==== Provided data
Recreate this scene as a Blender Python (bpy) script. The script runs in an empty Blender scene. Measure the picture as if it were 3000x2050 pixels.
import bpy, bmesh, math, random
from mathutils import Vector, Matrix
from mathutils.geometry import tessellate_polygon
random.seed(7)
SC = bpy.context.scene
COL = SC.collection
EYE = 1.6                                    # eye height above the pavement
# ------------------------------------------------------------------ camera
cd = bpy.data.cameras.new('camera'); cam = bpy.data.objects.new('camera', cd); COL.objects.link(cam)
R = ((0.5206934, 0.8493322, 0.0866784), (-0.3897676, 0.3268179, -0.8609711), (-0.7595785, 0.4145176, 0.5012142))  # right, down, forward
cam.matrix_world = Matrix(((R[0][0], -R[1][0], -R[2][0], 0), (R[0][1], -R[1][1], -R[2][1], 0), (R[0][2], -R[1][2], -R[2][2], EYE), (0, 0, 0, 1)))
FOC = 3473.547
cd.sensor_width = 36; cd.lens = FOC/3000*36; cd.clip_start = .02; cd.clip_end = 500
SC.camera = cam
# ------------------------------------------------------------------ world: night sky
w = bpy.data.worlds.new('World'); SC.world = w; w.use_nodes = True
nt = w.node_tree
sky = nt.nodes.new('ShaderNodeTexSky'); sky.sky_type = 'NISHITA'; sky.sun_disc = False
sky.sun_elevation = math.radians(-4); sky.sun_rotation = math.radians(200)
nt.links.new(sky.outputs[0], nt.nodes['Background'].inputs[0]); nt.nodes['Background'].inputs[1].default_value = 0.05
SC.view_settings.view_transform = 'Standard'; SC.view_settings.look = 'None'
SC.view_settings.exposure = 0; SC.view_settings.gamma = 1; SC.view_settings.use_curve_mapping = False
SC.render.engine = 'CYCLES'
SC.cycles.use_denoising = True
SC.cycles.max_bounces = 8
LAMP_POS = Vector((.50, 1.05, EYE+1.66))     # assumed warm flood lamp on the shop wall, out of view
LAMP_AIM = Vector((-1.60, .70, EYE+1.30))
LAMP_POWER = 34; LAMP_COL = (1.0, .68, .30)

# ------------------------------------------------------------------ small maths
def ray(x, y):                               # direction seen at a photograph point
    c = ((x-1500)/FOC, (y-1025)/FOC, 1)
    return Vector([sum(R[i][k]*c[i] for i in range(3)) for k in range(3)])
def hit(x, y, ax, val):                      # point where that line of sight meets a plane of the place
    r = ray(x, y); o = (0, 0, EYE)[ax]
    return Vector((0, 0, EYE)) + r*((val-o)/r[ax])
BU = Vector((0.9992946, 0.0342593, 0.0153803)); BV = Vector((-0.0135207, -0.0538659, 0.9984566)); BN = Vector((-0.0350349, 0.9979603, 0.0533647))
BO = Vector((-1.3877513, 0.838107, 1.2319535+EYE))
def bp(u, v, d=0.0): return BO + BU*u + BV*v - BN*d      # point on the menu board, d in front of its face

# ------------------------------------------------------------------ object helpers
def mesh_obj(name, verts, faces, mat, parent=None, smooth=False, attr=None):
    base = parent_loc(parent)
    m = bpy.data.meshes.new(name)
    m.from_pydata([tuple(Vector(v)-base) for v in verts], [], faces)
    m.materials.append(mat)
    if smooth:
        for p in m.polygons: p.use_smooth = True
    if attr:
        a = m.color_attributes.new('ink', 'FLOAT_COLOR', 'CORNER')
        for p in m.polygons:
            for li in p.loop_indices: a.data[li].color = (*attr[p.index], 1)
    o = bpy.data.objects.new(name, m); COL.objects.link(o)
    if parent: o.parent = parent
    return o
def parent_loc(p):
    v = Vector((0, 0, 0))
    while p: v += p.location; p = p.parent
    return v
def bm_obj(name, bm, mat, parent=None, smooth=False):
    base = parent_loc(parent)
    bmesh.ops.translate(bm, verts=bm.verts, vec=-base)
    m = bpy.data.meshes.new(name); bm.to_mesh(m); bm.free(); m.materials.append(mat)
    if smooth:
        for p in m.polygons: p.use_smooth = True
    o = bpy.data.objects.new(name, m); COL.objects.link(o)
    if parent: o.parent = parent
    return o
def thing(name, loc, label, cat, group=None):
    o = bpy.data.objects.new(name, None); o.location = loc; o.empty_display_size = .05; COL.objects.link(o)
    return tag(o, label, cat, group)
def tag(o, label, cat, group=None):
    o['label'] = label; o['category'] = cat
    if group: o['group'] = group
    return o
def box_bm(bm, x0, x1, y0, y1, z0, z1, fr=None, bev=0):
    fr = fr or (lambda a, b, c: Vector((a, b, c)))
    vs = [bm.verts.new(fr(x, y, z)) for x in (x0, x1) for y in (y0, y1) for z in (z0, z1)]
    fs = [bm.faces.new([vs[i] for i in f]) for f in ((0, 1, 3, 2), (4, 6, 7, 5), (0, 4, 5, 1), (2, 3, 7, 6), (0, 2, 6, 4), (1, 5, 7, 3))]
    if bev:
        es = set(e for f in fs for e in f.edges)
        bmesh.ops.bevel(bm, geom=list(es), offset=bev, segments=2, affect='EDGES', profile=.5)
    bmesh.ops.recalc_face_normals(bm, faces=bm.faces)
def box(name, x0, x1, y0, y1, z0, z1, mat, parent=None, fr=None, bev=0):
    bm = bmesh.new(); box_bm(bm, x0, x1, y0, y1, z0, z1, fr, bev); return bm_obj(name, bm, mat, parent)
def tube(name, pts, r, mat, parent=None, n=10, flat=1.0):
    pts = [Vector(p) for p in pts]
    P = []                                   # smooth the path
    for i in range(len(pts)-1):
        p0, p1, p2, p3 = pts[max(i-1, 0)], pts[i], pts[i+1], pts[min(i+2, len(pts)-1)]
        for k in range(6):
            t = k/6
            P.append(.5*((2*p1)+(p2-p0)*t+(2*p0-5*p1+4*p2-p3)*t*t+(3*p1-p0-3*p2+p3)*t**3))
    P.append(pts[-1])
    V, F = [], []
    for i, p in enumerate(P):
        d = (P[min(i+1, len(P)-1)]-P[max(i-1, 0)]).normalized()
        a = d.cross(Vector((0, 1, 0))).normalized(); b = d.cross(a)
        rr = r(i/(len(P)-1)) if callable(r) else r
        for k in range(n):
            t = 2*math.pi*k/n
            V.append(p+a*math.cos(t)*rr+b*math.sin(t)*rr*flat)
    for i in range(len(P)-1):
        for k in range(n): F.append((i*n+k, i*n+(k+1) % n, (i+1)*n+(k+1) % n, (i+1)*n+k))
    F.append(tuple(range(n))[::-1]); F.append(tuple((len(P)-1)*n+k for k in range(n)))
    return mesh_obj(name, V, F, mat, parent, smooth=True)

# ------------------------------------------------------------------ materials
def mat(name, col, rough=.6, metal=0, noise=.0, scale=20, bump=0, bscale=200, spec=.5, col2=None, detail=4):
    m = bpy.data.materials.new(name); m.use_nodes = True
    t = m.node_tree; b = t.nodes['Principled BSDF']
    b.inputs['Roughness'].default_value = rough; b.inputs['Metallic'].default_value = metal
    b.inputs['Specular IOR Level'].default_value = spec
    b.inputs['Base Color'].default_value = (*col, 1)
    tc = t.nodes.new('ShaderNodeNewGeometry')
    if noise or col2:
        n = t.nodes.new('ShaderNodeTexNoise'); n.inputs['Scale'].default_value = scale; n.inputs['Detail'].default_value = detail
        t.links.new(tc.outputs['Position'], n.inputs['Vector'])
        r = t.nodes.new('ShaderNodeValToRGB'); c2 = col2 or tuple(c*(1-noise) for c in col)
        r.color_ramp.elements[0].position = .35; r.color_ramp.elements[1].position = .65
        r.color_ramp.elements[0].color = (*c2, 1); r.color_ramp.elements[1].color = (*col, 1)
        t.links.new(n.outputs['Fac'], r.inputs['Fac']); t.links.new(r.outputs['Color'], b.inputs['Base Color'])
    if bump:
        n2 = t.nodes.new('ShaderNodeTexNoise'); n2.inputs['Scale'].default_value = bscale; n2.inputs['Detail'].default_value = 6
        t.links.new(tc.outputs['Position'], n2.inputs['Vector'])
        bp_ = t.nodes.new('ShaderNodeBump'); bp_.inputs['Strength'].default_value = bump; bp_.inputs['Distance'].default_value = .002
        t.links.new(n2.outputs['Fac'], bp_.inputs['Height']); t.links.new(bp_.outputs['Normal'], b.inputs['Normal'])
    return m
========
Task requirements: Return the number of lines that include the word "scene", and nothing else.

Problem solution: 2